## BEGIN
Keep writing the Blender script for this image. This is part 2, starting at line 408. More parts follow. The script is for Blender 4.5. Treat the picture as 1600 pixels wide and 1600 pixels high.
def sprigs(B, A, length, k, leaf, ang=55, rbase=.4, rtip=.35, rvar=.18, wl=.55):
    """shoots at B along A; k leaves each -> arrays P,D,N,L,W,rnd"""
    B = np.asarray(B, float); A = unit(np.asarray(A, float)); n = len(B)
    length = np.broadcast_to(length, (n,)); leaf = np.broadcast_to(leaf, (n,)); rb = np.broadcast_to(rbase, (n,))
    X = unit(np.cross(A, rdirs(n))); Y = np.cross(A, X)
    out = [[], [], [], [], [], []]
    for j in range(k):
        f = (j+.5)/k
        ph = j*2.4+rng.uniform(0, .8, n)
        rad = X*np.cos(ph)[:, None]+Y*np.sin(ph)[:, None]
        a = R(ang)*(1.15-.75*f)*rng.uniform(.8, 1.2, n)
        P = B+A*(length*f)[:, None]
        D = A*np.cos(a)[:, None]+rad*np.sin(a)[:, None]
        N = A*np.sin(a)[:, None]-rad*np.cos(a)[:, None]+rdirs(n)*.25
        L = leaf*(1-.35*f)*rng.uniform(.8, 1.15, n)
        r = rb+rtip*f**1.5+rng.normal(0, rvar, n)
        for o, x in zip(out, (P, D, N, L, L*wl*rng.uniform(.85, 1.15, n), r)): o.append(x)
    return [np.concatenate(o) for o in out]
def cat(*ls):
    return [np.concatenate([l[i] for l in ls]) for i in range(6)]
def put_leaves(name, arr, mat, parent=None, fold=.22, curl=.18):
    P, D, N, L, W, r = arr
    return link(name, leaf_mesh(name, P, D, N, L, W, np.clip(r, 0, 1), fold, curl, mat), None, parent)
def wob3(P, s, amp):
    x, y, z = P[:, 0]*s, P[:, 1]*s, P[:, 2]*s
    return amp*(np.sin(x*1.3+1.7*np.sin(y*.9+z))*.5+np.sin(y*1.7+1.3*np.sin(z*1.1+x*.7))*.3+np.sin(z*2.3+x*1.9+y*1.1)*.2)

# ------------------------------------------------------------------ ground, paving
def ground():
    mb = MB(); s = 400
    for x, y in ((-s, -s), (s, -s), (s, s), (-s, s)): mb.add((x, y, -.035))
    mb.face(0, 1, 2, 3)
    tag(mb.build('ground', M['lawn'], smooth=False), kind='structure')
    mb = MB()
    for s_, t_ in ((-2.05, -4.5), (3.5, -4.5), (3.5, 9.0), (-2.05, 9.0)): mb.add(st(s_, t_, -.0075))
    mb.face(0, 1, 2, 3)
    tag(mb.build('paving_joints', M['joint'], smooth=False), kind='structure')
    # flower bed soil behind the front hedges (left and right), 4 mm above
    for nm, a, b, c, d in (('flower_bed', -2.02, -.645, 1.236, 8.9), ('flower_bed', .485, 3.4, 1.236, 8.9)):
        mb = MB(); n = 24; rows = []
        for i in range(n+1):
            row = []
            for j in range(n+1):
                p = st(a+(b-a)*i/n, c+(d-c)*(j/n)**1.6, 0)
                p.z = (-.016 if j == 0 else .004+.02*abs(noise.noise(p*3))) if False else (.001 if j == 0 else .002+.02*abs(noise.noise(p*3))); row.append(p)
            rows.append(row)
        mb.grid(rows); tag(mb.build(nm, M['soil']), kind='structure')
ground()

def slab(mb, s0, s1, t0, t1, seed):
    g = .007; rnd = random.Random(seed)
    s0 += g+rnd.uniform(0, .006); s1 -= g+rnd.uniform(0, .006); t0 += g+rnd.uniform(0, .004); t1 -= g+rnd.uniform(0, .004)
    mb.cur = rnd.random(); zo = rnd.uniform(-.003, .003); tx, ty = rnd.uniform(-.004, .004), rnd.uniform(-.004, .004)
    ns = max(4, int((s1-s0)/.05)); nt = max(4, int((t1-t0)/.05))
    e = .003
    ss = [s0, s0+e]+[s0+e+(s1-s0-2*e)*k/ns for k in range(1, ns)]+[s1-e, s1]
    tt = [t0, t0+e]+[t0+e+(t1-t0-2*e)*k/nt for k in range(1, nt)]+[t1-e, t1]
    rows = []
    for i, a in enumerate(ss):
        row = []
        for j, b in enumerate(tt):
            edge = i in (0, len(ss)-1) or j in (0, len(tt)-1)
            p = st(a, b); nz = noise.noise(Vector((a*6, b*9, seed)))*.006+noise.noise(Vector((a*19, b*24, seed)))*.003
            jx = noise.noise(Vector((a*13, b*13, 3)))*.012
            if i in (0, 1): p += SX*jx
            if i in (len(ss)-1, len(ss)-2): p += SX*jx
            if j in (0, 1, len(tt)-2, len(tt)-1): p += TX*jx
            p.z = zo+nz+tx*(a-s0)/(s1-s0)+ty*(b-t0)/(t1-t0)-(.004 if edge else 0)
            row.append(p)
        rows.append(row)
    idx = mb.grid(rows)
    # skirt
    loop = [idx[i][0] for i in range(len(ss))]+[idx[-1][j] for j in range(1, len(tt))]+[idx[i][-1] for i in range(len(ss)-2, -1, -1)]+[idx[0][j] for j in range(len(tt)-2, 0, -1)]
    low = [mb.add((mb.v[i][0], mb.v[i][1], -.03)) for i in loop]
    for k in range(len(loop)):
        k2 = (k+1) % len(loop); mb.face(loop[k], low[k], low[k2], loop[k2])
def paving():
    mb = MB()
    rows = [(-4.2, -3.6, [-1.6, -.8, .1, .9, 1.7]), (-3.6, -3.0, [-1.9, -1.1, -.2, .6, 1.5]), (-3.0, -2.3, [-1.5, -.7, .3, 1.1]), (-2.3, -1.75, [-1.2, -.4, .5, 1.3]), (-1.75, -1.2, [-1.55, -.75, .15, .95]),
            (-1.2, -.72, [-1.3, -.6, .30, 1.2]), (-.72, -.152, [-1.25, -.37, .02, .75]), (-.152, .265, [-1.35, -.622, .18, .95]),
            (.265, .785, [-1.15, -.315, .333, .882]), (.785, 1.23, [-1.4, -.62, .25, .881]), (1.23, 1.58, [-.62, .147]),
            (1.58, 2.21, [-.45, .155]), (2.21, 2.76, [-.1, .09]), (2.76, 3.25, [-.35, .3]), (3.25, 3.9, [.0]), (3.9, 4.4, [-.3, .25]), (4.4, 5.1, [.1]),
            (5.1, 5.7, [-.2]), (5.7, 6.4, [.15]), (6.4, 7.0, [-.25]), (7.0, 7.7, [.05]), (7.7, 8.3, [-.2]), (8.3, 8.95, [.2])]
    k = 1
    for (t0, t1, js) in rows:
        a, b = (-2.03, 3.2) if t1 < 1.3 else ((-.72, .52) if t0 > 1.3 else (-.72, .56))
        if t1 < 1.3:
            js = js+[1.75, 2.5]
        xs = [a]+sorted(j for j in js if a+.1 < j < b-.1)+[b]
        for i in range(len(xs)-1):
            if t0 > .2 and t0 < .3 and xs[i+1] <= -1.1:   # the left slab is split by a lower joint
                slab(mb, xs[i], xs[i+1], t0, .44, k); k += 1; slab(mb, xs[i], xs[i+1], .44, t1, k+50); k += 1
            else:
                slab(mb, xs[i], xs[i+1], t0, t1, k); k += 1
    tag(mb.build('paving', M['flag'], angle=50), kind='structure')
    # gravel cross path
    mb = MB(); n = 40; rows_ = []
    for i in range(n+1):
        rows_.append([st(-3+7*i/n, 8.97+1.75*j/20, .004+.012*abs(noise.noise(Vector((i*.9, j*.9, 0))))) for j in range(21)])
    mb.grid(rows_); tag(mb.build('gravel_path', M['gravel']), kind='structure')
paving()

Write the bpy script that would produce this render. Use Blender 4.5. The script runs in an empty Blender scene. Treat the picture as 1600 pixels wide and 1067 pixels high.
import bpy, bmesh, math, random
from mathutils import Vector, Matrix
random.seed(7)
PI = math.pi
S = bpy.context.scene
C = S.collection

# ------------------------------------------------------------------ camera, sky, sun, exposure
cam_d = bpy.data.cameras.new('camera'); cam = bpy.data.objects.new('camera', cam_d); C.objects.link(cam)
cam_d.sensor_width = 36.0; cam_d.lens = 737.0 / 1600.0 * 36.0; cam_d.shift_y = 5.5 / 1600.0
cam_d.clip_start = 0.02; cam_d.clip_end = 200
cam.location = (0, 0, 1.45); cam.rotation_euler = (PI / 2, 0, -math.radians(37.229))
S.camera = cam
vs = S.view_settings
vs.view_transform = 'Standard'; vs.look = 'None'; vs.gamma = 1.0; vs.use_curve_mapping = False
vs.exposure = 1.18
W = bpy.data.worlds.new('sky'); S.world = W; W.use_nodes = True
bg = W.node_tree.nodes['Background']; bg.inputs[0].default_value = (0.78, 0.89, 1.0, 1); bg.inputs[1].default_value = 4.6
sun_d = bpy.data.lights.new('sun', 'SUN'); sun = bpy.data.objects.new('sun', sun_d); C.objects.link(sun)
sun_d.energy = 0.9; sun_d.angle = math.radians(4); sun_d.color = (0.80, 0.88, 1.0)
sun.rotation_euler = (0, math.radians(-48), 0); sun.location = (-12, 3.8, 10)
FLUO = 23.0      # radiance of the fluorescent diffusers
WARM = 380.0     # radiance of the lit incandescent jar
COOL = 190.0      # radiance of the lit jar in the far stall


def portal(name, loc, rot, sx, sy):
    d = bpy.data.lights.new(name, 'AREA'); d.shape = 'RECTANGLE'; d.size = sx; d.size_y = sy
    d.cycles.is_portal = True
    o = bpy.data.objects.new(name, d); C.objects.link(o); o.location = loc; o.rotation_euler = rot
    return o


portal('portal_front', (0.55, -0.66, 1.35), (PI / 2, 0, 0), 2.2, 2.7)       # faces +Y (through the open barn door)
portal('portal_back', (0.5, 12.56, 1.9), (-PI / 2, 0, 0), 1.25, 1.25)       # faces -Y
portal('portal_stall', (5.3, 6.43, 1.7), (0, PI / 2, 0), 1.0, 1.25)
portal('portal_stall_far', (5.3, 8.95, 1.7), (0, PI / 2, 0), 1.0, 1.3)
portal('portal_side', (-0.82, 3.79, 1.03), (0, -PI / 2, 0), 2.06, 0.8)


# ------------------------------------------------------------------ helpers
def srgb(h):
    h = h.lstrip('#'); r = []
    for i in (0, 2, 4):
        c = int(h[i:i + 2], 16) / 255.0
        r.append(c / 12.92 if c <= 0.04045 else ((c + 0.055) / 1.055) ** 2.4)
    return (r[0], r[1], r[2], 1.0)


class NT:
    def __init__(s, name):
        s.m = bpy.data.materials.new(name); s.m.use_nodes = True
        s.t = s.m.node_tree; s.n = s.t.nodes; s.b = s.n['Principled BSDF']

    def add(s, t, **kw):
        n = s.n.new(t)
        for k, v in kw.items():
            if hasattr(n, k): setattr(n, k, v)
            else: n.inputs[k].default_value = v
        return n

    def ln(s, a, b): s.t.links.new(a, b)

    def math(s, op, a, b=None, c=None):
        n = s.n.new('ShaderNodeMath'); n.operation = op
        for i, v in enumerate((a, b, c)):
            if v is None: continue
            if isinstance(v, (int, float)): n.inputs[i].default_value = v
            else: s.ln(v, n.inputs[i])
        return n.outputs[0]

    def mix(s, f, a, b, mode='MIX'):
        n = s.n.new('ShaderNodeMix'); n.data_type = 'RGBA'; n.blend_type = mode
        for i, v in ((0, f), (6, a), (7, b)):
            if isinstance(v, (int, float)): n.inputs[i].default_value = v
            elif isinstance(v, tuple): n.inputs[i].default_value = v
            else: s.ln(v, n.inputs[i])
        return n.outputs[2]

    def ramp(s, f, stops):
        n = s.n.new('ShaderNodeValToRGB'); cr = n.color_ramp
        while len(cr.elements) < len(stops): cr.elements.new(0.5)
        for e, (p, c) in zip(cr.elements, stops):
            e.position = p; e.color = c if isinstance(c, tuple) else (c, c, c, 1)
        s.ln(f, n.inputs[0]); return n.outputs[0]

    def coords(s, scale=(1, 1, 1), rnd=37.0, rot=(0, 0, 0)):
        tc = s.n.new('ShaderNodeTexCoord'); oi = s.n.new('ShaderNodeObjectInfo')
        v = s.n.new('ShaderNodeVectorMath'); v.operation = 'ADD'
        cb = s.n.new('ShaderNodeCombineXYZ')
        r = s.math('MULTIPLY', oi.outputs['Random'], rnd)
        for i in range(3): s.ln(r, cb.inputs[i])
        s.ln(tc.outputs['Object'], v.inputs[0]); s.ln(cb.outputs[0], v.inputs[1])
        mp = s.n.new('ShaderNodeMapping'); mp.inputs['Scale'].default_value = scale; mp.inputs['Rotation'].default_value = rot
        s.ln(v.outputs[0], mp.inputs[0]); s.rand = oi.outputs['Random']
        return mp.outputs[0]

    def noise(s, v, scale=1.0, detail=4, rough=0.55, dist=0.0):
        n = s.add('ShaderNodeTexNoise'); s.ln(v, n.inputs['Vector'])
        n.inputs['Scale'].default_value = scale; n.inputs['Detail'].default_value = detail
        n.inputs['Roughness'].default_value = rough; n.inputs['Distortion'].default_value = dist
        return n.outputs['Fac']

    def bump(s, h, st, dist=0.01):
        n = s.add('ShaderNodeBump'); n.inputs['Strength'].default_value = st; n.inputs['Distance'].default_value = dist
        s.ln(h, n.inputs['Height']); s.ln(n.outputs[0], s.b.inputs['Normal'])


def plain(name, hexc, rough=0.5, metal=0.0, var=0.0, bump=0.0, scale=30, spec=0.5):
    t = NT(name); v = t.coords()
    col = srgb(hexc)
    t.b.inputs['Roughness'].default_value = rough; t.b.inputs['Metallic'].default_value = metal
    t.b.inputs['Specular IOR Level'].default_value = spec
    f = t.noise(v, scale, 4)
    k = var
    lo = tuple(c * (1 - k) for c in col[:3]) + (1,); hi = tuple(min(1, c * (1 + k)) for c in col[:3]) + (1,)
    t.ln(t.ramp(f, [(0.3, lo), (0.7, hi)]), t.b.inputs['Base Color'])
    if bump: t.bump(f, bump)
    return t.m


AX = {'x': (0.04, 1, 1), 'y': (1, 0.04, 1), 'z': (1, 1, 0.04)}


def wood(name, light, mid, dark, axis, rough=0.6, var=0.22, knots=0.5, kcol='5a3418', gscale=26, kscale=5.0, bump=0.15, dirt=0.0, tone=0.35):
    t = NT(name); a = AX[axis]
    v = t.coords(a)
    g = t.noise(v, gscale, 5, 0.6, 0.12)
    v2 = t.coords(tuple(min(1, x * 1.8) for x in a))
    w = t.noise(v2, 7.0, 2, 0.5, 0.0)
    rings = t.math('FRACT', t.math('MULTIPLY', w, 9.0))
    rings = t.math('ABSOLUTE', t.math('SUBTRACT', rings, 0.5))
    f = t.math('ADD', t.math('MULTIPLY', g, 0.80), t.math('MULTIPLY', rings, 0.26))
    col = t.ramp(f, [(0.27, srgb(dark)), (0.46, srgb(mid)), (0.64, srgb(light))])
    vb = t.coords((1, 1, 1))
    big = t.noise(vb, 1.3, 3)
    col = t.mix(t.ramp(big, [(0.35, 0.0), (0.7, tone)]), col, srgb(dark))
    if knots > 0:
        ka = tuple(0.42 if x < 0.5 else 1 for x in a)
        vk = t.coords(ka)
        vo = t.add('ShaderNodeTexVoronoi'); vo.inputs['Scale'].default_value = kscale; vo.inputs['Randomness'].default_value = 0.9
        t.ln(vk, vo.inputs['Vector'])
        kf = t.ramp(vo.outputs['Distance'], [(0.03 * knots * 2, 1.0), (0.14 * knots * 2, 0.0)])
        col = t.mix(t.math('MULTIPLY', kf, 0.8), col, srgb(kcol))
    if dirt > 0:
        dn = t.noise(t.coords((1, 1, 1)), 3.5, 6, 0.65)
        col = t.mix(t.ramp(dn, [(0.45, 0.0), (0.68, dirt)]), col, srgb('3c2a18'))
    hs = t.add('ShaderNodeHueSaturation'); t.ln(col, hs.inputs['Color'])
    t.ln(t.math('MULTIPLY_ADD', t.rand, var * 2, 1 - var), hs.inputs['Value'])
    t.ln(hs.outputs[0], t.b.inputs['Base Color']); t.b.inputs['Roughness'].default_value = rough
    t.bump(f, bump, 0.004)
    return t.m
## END
EXERCISE DIRECTIONS: In the listing above, locate the line containing "Write the bpy" and the line containing "C = S.collection". Extract those two lines and every line between them, exactly as written, and only those.

OUTPUT OF THE EXERCISE:
Write the bpy script that would produce this render. Use Blender 4.5. The script runs in an empty Blender scene. Treat the picture as 1600 pixels wide and 1067 pixels high.
import bpy, bmesh, math, random
from mathutils import Vector, Matrix
random.seed(7)
PI = math.pi
S = bpy.context.scene
C = S.collection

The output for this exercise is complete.